Excerpt from a dataset

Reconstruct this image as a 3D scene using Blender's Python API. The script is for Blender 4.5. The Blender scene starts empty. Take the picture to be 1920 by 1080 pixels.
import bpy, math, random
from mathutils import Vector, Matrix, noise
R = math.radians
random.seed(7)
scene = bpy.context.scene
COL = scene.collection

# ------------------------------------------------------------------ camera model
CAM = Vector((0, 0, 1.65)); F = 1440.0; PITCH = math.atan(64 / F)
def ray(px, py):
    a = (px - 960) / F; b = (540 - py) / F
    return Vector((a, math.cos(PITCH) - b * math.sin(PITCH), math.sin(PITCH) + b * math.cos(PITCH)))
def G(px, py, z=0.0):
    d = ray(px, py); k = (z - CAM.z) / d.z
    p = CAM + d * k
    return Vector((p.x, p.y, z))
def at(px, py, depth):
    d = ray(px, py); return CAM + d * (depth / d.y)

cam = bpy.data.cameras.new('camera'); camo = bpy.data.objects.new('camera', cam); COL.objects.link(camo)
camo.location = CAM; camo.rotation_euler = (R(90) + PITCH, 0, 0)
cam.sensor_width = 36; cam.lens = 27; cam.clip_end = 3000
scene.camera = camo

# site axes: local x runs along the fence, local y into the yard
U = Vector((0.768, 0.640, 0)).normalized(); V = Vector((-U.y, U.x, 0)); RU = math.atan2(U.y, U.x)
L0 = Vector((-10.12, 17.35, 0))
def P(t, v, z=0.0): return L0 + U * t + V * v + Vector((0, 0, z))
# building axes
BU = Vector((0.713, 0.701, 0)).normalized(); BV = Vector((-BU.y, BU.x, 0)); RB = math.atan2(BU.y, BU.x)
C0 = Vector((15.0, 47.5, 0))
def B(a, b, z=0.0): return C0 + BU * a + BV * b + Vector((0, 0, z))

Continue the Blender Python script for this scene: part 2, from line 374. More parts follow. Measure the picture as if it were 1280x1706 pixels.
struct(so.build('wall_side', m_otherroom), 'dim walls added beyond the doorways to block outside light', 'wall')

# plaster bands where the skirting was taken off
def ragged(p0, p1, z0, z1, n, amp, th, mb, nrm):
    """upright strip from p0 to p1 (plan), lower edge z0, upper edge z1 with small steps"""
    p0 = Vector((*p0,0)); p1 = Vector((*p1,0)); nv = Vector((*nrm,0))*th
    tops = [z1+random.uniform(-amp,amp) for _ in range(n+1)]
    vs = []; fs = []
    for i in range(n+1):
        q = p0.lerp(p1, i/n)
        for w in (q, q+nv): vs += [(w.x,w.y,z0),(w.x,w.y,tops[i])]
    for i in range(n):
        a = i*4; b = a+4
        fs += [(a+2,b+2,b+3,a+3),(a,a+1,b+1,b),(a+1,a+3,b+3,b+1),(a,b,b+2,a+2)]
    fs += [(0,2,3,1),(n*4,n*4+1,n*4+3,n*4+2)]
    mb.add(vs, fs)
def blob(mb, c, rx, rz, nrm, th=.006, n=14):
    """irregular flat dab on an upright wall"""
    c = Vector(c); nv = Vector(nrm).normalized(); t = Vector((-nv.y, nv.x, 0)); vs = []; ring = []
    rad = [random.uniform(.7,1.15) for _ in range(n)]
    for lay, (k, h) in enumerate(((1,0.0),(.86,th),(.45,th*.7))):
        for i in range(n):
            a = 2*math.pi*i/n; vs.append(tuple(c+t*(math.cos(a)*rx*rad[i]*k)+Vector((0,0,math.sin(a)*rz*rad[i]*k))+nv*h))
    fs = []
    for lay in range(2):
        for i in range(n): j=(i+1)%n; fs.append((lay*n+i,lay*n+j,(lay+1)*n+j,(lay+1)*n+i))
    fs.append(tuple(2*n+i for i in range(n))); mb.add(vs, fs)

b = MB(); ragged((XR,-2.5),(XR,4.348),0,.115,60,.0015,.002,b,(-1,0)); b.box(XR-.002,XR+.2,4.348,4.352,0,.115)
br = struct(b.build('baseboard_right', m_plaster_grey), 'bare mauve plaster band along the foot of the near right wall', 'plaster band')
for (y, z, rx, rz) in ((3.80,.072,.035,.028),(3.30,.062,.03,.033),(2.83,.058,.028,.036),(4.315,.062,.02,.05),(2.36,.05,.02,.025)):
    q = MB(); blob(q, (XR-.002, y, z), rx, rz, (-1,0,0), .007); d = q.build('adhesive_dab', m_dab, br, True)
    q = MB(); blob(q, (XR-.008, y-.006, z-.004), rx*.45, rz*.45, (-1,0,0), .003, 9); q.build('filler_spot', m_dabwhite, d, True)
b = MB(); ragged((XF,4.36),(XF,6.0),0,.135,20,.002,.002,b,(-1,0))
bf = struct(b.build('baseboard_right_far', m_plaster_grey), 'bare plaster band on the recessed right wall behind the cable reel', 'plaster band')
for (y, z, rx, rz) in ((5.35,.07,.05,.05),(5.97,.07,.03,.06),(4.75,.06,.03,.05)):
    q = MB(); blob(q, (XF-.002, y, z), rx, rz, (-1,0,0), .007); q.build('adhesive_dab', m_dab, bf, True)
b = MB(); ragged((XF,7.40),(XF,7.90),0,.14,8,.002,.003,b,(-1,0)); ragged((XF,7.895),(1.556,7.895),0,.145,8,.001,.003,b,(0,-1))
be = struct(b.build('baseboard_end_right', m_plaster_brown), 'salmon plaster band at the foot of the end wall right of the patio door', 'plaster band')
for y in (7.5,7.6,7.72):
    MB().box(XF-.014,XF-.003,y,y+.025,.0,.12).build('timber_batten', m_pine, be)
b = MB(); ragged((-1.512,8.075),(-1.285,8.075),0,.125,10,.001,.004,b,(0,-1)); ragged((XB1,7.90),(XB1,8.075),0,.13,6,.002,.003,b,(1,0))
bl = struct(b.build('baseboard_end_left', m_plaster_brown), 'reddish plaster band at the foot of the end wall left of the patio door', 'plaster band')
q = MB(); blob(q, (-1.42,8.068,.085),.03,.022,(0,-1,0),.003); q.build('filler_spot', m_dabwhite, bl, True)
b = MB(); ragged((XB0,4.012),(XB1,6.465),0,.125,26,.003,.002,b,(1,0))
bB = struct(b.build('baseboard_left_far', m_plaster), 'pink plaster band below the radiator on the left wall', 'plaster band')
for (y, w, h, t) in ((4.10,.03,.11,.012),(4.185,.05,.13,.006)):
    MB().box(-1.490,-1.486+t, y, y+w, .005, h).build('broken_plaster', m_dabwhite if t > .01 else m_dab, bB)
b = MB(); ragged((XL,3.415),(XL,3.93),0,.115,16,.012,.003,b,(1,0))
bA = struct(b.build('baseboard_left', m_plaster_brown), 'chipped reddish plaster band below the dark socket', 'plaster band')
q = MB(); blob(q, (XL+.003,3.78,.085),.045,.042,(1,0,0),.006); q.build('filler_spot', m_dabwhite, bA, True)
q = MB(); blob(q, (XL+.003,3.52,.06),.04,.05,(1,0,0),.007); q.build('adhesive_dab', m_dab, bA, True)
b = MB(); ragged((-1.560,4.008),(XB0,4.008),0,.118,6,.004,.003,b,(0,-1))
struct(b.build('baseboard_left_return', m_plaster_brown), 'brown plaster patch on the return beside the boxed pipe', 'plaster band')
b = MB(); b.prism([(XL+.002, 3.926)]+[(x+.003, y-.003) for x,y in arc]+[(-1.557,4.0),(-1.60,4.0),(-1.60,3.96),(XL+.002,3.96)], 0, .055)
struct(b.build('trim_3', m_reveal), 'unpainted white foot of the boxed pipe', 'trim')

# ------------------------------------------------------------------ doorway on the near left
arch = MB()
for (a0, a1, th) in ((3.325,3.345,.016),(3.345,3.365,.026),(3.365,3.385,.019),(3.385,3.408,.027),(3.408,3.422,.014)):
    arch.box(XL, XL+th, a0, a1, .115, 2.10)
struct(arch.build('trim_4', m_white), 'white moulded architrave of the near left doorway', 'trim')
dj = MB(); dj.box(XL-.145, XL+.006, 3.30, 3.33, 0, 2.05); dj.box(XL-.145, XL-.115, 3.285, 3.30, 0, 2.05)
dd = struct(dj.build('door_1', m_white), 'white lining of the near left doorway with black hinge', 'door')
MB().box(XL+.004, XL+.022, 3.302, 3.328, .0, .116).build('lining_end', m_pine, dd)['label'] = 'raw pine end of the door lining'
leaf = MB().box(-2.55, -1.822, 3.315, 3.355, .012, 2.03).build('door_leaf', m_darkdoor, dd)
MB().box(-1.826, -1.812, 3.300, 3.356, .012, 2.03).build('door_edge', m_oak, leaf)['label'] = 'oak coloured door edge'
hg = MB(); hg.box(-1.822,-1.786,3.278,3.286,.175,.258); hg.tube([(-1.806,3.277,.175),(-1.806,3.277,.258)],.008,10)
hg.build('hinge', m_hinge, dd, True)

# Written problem
Quote the listing word for word from its first line through the line in which "COL = scene.collection" appears.

# Full answer
Reconstruct this image as a 3D scene using Blender's Python API. The script is for Blender 4.5. The Blender scene starts empty. Take the picture to be 1920 by 1080 pixels.
import bpy, math, random
from mathutils import Vector, Matrix, noise
R = math.radians
random.seed(7)
scene = bpy.context.scene
COL = scene.collection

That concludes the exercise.